In his programme notes Nick Huntington asks us to take a look at the stories created by the minor characters as they inhabit the set. The book is an intricate one but there’s nobody who doesn’t lend strength to the storytelling as those stories unfold behind the action. In Valjean’s factory the futility of a wretched life is played out with a horrible vigour by Isobel Oughton, Victoria Davis, Paige Grey, Natsuko Noguchi, Imogen Kirkpatrick, Stephanie Segall and Darcey Newell. The moment when as a group they turn on Fantine is awful to watch; again it’s hard to understand how actors so youthful can produce such maturity in their performances. In charge of costumes, and doubling as Assistant Director, Kathryn Sudbury has pulled together some quite awful threads which the company wear as if they were born to them. Again, there’s not a stitch out of place, especially in the revolutionary costumes worn by the students on the barricade.

It’s the barricade that offers the greatest spectacle of the evening as the young idealists fight for their lives against the tyranny of oppression. We know that death is the only outcome but still we hope for a different ending. Special mention to all the students: Joshua Jackson, Christopher Jobe, Alexander Layfield, Thomas Scott, Jacky Chow, Theodora Taylor, Peter Lonsdale, Frederick Bowles, Harry Skoulding, Sarah Bluck, James Layfield and Jack Grinstead. The onstage pictures they created and the commitment they showed, both to their cause and to a memorable evening, will live on.

Gavroche, doomed Gavroche, will steal our hearts. The devil may care Artful Dodger, able to pick his way through the barricade with the dexterity of a fox, will lead to his death and without doubt it’s probably one of the show’s saddest moments. Pierre Taffara-Cox as Gavroche is bang on the money and it’s a gem of a routine. If there’s any sadness it’s only that we won’t have had the chance to see William Pinto to play the same role at other performances.

Young Eponine and Young Cosette are given full width and depth by some of the youngest performers in the show. Emma Farmer and Catherine Raynes as young Eponine, and Tia Glenister and Ciara Comley as young Cosette provide a much needed ahh factor during other more serious moments.

Back in the inn, and giving their all to Master of the House, Joshua Jackson, Rosie Johnson, James Layfield and Hope Dudley provide rollocking backing to Thenardier, slip-sliding around the set to some precise and hugely witty choreography. And almost completing the company it’s important to mention the excellent work by a chorus that comprised Audrey Raynes, Emily James, Eleanor Scott, Isabelle Jupp, Takudzwa Gomera, Elizabeth Carberry, Maya Deulina, Amelia Merrick, Jake Clifton and Umair Tariq. Nobody tonight was unimportant, and everyone was vital to the show’s astonishing success.

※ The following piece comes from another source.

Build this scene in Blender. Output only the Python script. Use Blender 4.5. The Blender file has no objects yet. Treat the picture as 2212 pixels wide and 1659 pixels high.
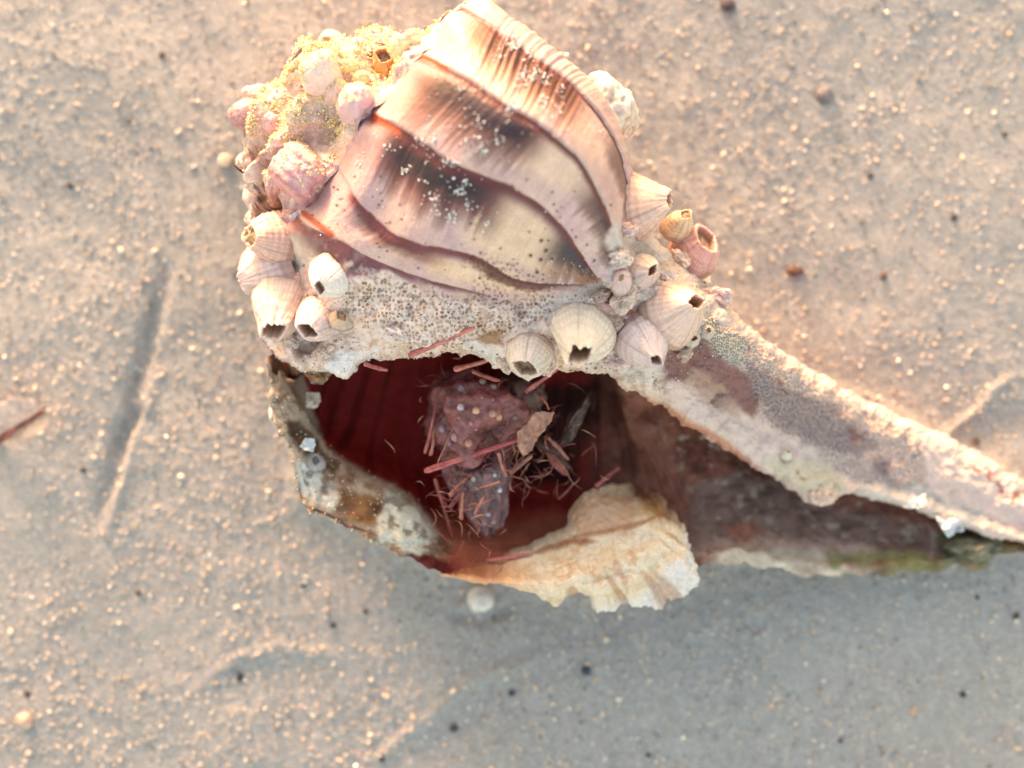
import bpy, math, random
import numpy as np
from mathutils import Vector
random.seed(7)
RNG = np.random.default_rng(11)
C = bpy.context.scene.collection
S = 0.01                      # everything below is laid out in centimetres
H, ZF = 22.0, 4.0             # camera height, height of the focused parts
KPX = 16.0 / 2212.0

# ---------------------------------------------------------------- camera, sky, sun
cam = bpy.data.cameras.new("camera")
co = bpy.data.objects.new("camera", cam); C.objects.link(co)
co.location = (0, 0, H * S)
cam.sensor_width = 36.0
cam.lens = 36.0 * (H - ZF) / 16.0
cam.clip_start = 0.01; cam.clip_end = 100.0
cam.dof.use_dof = True
cam.dof.focus_distance = (H - 3.5) * S
cam.dof.aperture_fstop = cam.lens / 5.5
bpy.context.scene.camera = co

SUN_EL, SUN_AZ = math.radians(5), math.radians(-20)    # azimuth from +Y towards +X
sd = Vector((math.sin(SUN_AZ) * math.cos(SUN_EL), math.cos(SUN_AZ) * math.cos(SUN_EL), math.sin(SUN_EL)))
world = bpy.data.worlds.new("World"); bpy.context.scene.world = world
world.use_nodes = True
wn = world.node_tree
sky = wn.nodes.new("ShaderNodeTexSky"); sky.sky_type = 'NISHITA'; sky.sun_disc = False
sky.sun_elevation = SUN_EL; sky.sun_rotation = SUN_AZ
sky.dust_density = 2.2; sky.ozone_density = 0.25; sky.air_density = 1.0
wn.links.new(sky.outputs[0], wn.nodes["Background"].inputs[0])
wn.nodes["Background"].inputs[1].default_value = 0.15
sl = bpy.data.lights.new("sun", 'SUN'); so = bpy.data.objects.new("sun", sl); C.objects.link(so)
sl.energy = 1.05; sl.angle = math.radians(10); sl.color = (1.0, 0.72, 0.62)
so.rotation_euler = sd.to_track_quat('Z', 'Y').to_euler(); so.location = (-0.2, 0.6, 0.3)
vs = bpy.context.scene.view_settings
vs.view_transform = 'Standard'; vs.look = 'None'; vs.gamma = 1.0; vs.exposure = 2.83

# ---------------------------------------------------------------- mapping and maths
def W(vx, vy, z):
    k = KPX * (H - z) / (H - ZF)
    return np.stack([(vx - 1106.0) * k, (829.5 - vy) * k, z + 0 * k], -1)
def PX(P):
    k = KPX * (H - P[..., 2]) / (H - ZF)
    return P[..., 0] / k + 1106.0, 829.5 - P[..., 1] / k

def hsh(ix, iy, iz, seed):
    h = (ix.astype(np.int64) * 374761393 + iy.astype(np.int64) * 668265263 + iz.astype(np.int64) * 2147483647 + seed * 1274126177) & 0xffffffff
    h = ((h ^ (h >> 13)) * 1274126177) & 0xffffffff
    h = ((h ^ (h >> 16)) * 2246822519) & 0xffffffff
    return ((h ^ (h >> 15)) & 0xffffff) / float(0xffffff)
def vnoise(x, y, z=None, seed=0):
    x = np.asarray(x, float); y = np.asarray(y, float)
    x, y = np.broadcast_arrays(x, y)
    xi, yi = np.floor(x), np.floor(y); fx, fy = x - xi, y - yi
    fx = fx * fx * (3 - 2 * fx); fy = fy * fy * (3 - 2 * fy)
    xi = xi.astype(np.int64); yi = yi.astype(np.int64)
    def lay(zi):
        a = hsh(xi, yi, zi, seed); b = hsh(xi + 1, yi, zi, seed)
        c = hsh(xi, yi + 1, zi, seed); d = hsh(xi + 1, yi + 1, zi, seed)
        return (a * (1 - fx) + b * fx) * (1 - fy) + (c * (1 - fx) + d * fx) * fy
    if z is None: return lay(np.zeros_like(xi)) * 2 - 1
    z = np.broadcast_to(np.asarray(z, float), x.shape)
    zi = np.floor(z); fz = z - zi; fz = fz * fz * (3 - 2 * fz); zi = zi.astype(np.int64)
    return (lay(zi) * (1 - fz) + lay(zi + 1) * fz) * 2 - 1
def fbm(x, y, z=None, seed=0, n=4):
    o = 0; a = 1.0; t = 0
    for i in range(n):
        f = 2.03 ** i
        o = o + a * vnoise(x * f, y * f, None if z is None else z * f, seed + i * 17); t += a; a *= 0.5
    return o / t
def sstep(a, b, x):
    t = np.clip((x - a) / (b - a), 0, 1); return t * t * (3 - 2 * t)
def cubic(ts, vals, t):
    """monotone-ish cubic through points; vals (n,d)"""
    ts = np.asarray(ts, float); vals = np.asarray(vals, float)
    m = np.zeros_like(vals); d = (vals[1:] - vals[:-1]) / (ts[1:] - ts[:-1])[(...,) + (None,) * (vals.ndim - 1)]
    m[1:-1] = 0.5 * (d[1:] + d[:-1]); m[0] = d[0]; m[-1] = d[-1]
    t = np.clip(np.asarray(t, float), ts[0], ts[-1])
    i = np.clip(np.searchsorted(ts, t, 'right') - 1, 0, len(ts) - 2)
    h = ts[i + 1] - ts[i]; s = (t - ts[i]) / h
    ex = (...,) + (None,) * (vals.ndim - 1)
    s = s[ex]; h = h[ex]
    return ((2 * s**3 - 3 * s**2 + 1) * vals[i] + (s**3 - 2 * s**2 + s) * h * m[i]
            + (-2 * s**3 + 3 * s**2) * vals[i + 1] + (s**3 - s**2) * h * m[i + 1])
def curve(pts, c):
    """pts: (c, vx, vy, z) -> (n,3) of view x, view y, z"""
    a = np.array(pts, float)
    return cubic(a[:, 0], a[:, 1:], c)
def normals(P):
    du = np.gradient(P, axis=0); dv = np.gradient(P, axis=1)
    n = np.cross(dv, du); l = np.linalg.norm(n, axis=-1, keepdims=True)
    return n / np.maximum(l, 1e-9)
def pseg(x, y, pts):
    """distance to polyline, signed side (+ = above in picture / left of travel), fraction"""
    pts = np.array(pts, float); best = np.full(x.shape, 1e9); side = np.zeros(x.shape); fr = np.zeros(x.shape)
    L = np.r_[0, np.cumsum(np.hypot(*(pts[1:] - pts[:-1]).T))]
    for i in range(len(pts) - 1):
        a, b = pts[i], pts[i + 1]; d = b - a; dd = d @ d + 1e-9
        t = np.clip(((x - a[0]) * d[0] + (y - a[1]) * d[1]) / dd, 0, 1)
        qx, qy = x - a[0] - t * d[0], y - a[1] - t * d[1]
        r = np.hypot(qx, qy); m = r < best
        best = np.where(m, r, best); side = np.where(m, np.sign(-(d[0] * qy - d[1] * qx)), side)
        fr = np.where(m, (L[i] + t * math.sqrt(dd)) / L[-1], fr)
    return best, side, fr
def pmask(x, y, pts, soft):
    pts = list(pts); d, _, _ = pseg(x, y, pts + [pts[0]])
    ins = np.zeros(x.shape, bool); n = len(pts)
    for i in range(n):
        (x1, y1), (x2, y2) = pts[i], pts[(i + 1) % n]
        if y1 == y2: continue
        c = ((y1 > y) != (y2 > y)) & (x < (x2 - x1) * (y - y1) / (y2 - y1) + x1)
        ins ^= c
    s = np.where(ins, d, -d)
    return sstep(-soft, soft, s)
def lin(rgb, g=1.0):
    c = np.array(rgb, float) / 255.0
    return np.where(c <= 0.04045, c / 12.92, ((c + 0.055) / 1.055) ** 2.4) * g
class Paint:
    def __init__(s, x, y, base):
        s.x, s.y = x, y; s.c = np.empty(x.shape + (3,)); s.c[:] = lin(base)
        s.wx = fbm(x / 34, y / 34, seed=5) * 14 + fbm(x / 9, y / 9, seed=9, n=2) * 4
        s.wy = fbm(x / 34, y / 34, seed=6) * 14 + fbm(x / 9, y / 9, seed=8, n=2) * 4
    def mix(s, m, rgb, a=1.0):
        m = np.clip(m * a, 0, 1)[..., None]; s.c = s.c * (1 - m) + lin(rgb) * m
    def poly(s, pts, rgb, soft=8, a=1.0, wob=1.0, tex=None):
        m = pmask(s.x + s.wx * wob, s.y + s.wy * wob, pts, soft)
        if tex is not None: m = m * tex
        s.mix(m, rgb, a)
    def spot(s, x, y, r, rgb, soft=0.6, a=1.0, wob=0.5):
        d = np.hypot(s.x + s.wx * wob - x, s.y + s.wy * wob - y)
        s.mix(1 - sstep(r * (1 - soft), r * (1 + soft * .3), d), rgb, a)
    def line(s, pts, w, rgb, soft=2, a=1.0, wob=0.3, taper=True, tex=None):
        d, _, f = pseg(s.x + s.wx * wob, s.y + s.wy * wob, pts)
        ww = w * (np.clip(4 * f * (1 - f) * 1.6, 0.15, 1) if taper else 1)
        m = 1 - sstep(ww - soft, ww + soft, d)
        if tex is not None: m = m * tex
        s.mix(m, rgb, a)
    def mul(s, f): s.c = s.c * np.clip(f, 0, 3)[..., None]

# ---------------------------------------------------------------- objects
def link(o, parent=None):
    C.objects.link(o)
    if parent: o.parent = parent
    return o
def empty(name, loc=(0, 0, 0)):
    o = bpy.data.objects.new(name, None); o.empty_display_size = 0.01; o.location = loc
    return link(o)
def tag(o, label=None, cat=None, group=None, kind=None):
    if label: o["label"] = label
    if cat: o["category"] = cat
    if group: o["group"] = group
    if kind: o["kind"] = kind
    return o
def mesh_obj(name, verts, faces, mat, parent=None, col=None, attrs=None, smooth=True, origin=None):
    """verts in cm; faces (n,k) int array; col (n,3) linear"""
    verts = np.asarray(verts, float).reshape(-1, 3) * S
    org = None
    if origin is not None:
        org = np.asarray(origin, float) * S; verts = verts - org
    me = bpy.data.meshes.new(name); faces = np.asarray(faces, np.int32); k = faces.shape[1]
    me.vertices.add(len(verts)); me.vertices.foreach_set("co", verts.astype(np.float32).ravel())
    me.loops.add(faces.size); me.loops.foreach_set("vertex_index", faces.ravel())
    me.polygons.add(len(faces)); me.polygons.foreach_set("loop_start", np.arange(0, faces.size, k, dtype=np.int32))
    me.polygons.foreach_set("use_smooth", np.full(len(faces), smooth))
    me.update(calc_edges=True)
    if col is not None:
        a = me.color_attributes.new("Col", 'FLOAT_COLOR', 'POINT')
        cc = np.ones((len(verts), 4), np.float32); cc[:, :3] = np.asarray(col).reshape(-1, 3); a.data.foreach_set("color", cc.ravel())
    for n, v in (attrs or {}).items():
        a = me.attributes.new(n, 'FLOAT', 'POINT'); a.data.foreach_set("value", np.asarray(v, np.float32).ravel())
    me.materials.append(mat)
    o = bpy.data.objects.new(name, me)
    if org is not None: o.location = org
    return link(o, parent)
def grid_faces(nu, nv, closed_v=False, flip=False):
    i = np.arange(nu - 1)[:, None]; j = np.arange(nv if closed_v else nv - 1)[None, :]
    j2 = (j + 1) % nv
    f = np.stack([i * nv + j, i * nv + j2, (i + 1) * nv + j2, (i + 1) * nv + j], -1).reshape(-1, 4)
    return f[:, ::-1] if flip else f

# ---------------------------------------------------------------- materials
def new_mat(name):
    m = bpy.data.materials.new(name); m.use_nodes = True
    return m, m.node_tree, m.node_tree.nodes["Principled BSDF"]
def cm_coords(nt, f=1.0):
    tc = nt.nodes.new("ShaderNodeTexCoord"); mp = nt.nodes.new("ShaderNodeMapping")
    mp.inputs["Scale"].default_value = (100 * f,) * 3
    nt.links.new(tc.outputs["Object"], mp.inputs[0]); return mp.outputs[0]
def math_n(nt, op, a, b=None, clamp=False):
    n = nt.nodes.new("ShaderNodeMath"); n.operation = op; n.use_clamp = clamp
    for i, v in enumerate((a, b)):
        if v is None: continue
        if isinstance(v, (int, float)): n.inputs[i].default_value = v
        else: nt.links.new(v, n.inputs[i])
    return n.outputs[0]
def noise_n(nt, vec, scale, detail=4, rough=0.55):
    n = nt.nodes.new("ShaderNodeTexNoise"); n.inputs["Scale"].default_value = scale
    n.inputs["Detail"].default_value = detail; n.inputs["Roughness"].default_value = rough
    nt.links.new(vec, n.inputs["Vector"]); return n.outputs[0]
def ramp_n(nt, fac, stops):
    r = nt.nodes.new("ShaderNodeValToRGB"); el = r.color_ramp.elements
    while len(el) < len(stops): el.new(0.5)
    for e, (p, c) in zip(el, stops): e.position = p; e.color = tuple(c) + (1,)
    nt.links.new(fac, r.inputs[0]); return r.outputs[0]
def mixc(nt, mode, fac, a, b):
    m = nt.nodes.new("ShaderNodeMix"); m.data_type = 'RGBA'; m.blend_type = mode
    for s, v in ((m.inputs[0], fac), (m.inputs[6], a), (m.inputs[7], b)):
        if isinstance(v, (int, float)): s.default_value = v
        elif isinstance(v, tuple): s.default_value = v + (1,)
        else: nt.links.new(v, s)
    return m.outputs[2]
def bump_n(nt, height, dist, strength=1.0, prev=None):
    b = nt.nodes.new("ShaderNodeBump"); b.inputs["Strength"].default_value = strength; b.inputs["Distance"].default_value = dist * S
    nt.links.new(height, b.inputs["Height"])
    if prev is not None: nt.links.new(prev, b.inputs["Normal"])
    return b.outputs[0]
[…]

Jay Skoulding was the Foreman, Charlie Watson was Bamatabois and Samuel Black was Enjolras, the leader of the students in every way, the sort of shining light you’d want to follow, even if it meant a certain death.

All of which leaves our lovers – Marius and Cosette – played by John-Paul Gilbey and Indea Cranner, and a chance of some happiness by the end of the evening. Their relationship was sincere and both gave it everything they had. As Eponine, as fateful in love as she is in life, our hearts went out to Eloise George who made the part her own. Yet another terrific performance.

Finally, the adversaries: Valjean and Javert. Without two strong performances there is simply no show. Sebastian Carberry as Javert spat out his venom with a staccato that hurt like a knife: soulless, lifeless and dark. Beautifully sung and wonderfully realised. Oliver Wilkinson as Valjean had the biggest journey of anyone during the evening and he achieved it effortlessly and with utter believability. For one so young to be able to bestride several decades and to make each of them as real as the last takes real talent and he has it in spades.

But we return to where we started: the total and resounding success of a piece which, although actor-proof on the whole, is far from fool proof. The young company’s achievement reached a zenith, epic in its scope and utterly true to its formidable roots.